__Work instructions__.
Restate all the material verbatim, except for the pictures.

# Start of Data lines

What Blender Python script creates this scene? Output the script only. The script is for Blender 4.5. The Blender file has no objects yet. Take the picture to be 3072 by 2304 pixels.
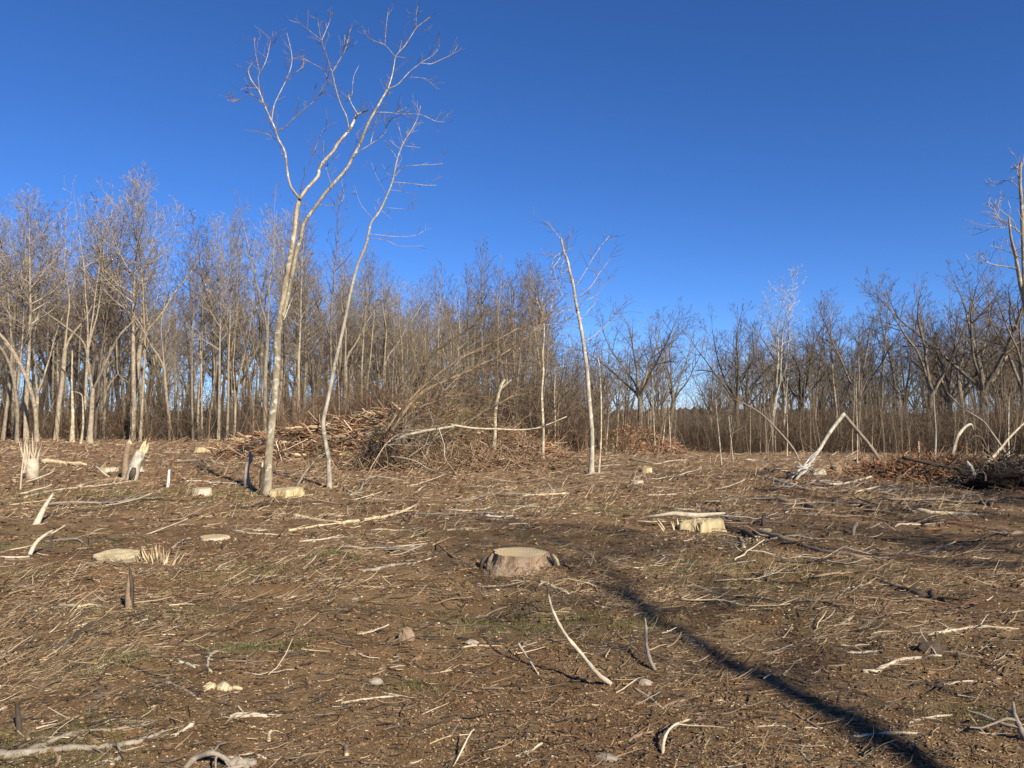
import bpy, math, random
import numpy as np
from mathutils import Vector, Matrix
R = math.radians
SC = bpy.context.scene
COL = SC.collection
rng = random.Random(7)
nr = np.random.RandomState(11)

# ------------------------------------------------------------------ camera, sky, sun, exposure
F = 770.0; CAMZ = 1.7; PITCH = math.atan(28 / F)
cam_d = bpy.data.cameras.new('camera'); cam = bpy.data.objects.new('camera', cam_d); COL.objects.link(cam)
cam_d.sensor_width = 36; cam_d.lens = F / 1024 * 36; cam_d.clip_start = .05; cam_d.clip_end = 6000
cam.location = (0, 0, CAMZ); cam.rotation_euler = (R(90) + PITCH, 0, 0); SC.camera = cam
SUN_EL = R(31); SUN_AZ = R(146)          # measured clockwise from +Y
w = bpy.data.worlds.new('World'); SC.world = w; w.use_nodes = True
nt = w.node_tree; bg = nt.nodes['Background']
sky = nt.nodes.new('ShaderNodeTexSky'); sky.sky_type = 'NISHITA'; sky.sun_disc = False
sky.sun_elevation = SUN_EL; sky.sun_rotation = SUN_AZ
sky.air_density = 1.05; sky.dust_density = 0.0; sky.ozone_density = 6.0; sky.altitude = 3600
hs = nt.nodes.new('ShaderNodeHueSaturation'); hs.inputs['Saturation'].default_value = 1.12
gm = nt.nodes.new('ShaderNodeGamma'); gm.inputs['Gamma'].default_value = 1.0
nt.links.new(sky.outputs[0], gm.inputs[0]); nt.links.new(gm.outputs[0], hs.inputs['Color']); 
tint = nt.nodes.new('ShaderNodeMix'); tint.data_type = 'RGBA'; tint.blend_type = 'MULTIPLY'; tint.inputs[0].default_value = 1; tint.inputs[7].default_value = (.95, .95, 1.13, 1)
nt.links.new(hs.outputs[0], tint.inputs[6]); nt.links.new(tint.outputs[2], bg.inputs[0])
bg.inputs[1].default_value = 0.081
sd = bpy.data.lights.new('sun', 'SUN'); sd.energy = 4.9; sd.angle = R(1.2); sd.color = (1, .92, .77)
sun = bpy.data.objects.new('sun', sd); COL.objects.link(sun)
sv = Vector((math.sin(SUN_AZ) * math.cos(SUN_EL), math.cos(SUN_AZ) * math.cos(SUN_EL), math.sin(SUN_EL)))
sun.rotation_euler = sv.to_track_quat('Z', 'Y').to_euler(); sun.location = sv * 50
SC.view_settings.view_transform = 'Standard'; SC.view_settings.look = 'None'
SC.view_settings.exposure = .74; SC.view_settings.gamma = 1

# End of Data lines

__The solution__.
What Blender Python script creates this scene? Output the script only. The script is for Blender 4.5. The Blender file has no objects yet. Take the picture to be 3072 by 2304 pixels.
import bpy, math, random
import numpy as np
from mathutils import Vector, Matrix
R = math.radians
SC = bpy.context.scene
COL = SC.collection
rng = random.Random(7)
nr = np.random.RandomState(11)

# ------------------------------------------------------------------ camera, sky, sun, exposure
F = 770.0; CAMZ = 1.7; PITCH = math.atan(28 / F)
cam_d = bpy.data.cameras.new('camera'); cam = bpy.data.objects.new('camera', cam_d); COL.objects.link(cam)
cam_d.sensor_width = 36; cam_d.lens = F / 1024 * 36; cam_d.clip_start = .05; cam_d.clip_end = 6000
cam.location = (0, 0, CAMZ); cam.rotation_euler = (R(90) + PITCH, 0, 0); SC.camera = cam
SUN_EL = R(31); SUN_AZ = R(146)          # measured clockwise from +Y
w = bpy.data.worlds.new('World'); SC.world = w; w.use_nodes = True
nt = w.node_tree; bg = nt.nodes['Background']
sky = nt.nodes.new('ShaderNodeTexSky'); sky.sky_type = 'NISHITA'; sky.sun_disc = False
sky.sun_elevation = SUN_EL; sky.sun_rotation = SUN_AZ
sky.air_density = 1.05; sky.dust_density = 0.0; sky.ozone_density = 6.0; sky.altitude = 3600
hs = nt.nodes.new('ShaderNodeHueSaturation'); hs.inputs['Saturation'].default_value = 1.12
gm = nt.nodes.new('ShaderNodeGamma'); gm.inputs['Gamma'].default_value = 1.0
nt.links.new(sky.outputs[0], gm.inputs[0]); nt.links.new(gm.outputs[0], hs.inputs['Color']); 
tint = nt.nodes.new('ShaderNodeMix'); tint.data_type = 'RGBA'; tint.blend_type = 'MULTIPLY'; tint.inputs[0].default_value = 1; tint.inputs[7].default_value = (.95, .95, 1.13, 1)
nt.links.new(hs.outputs[0], tint.inputs[6]); nt.links.new(tint.outputs[2], bg.inputs[0])
bg.inputs[1].default_value = 0.081
sd = bpy.data.lights.new('sun', 'SUN'); sd.energy = 4.9; sd.angle = R(1.2); sd.color = (1, .92, .77)
sun = bpy.data.objects.new('sun', sd); COL.objects.link(sun)
sv = Vector((math.sin(SUN_AZ) * math.cos(SUN_EL), math.cos(SUN_AZ) * math.cos(SUN_EL), math.sin(SUN_EL)))
sun.rotation_euler = sv.to_track_quat('Z', 'Y').to_euler(); sun.location = sv * 50
SC.view_settings.view_transform = 'Standard'; SC.view_settings.look = 'None'
SC.view_settings.exposure = .74; SC.view_settings.gamma = 1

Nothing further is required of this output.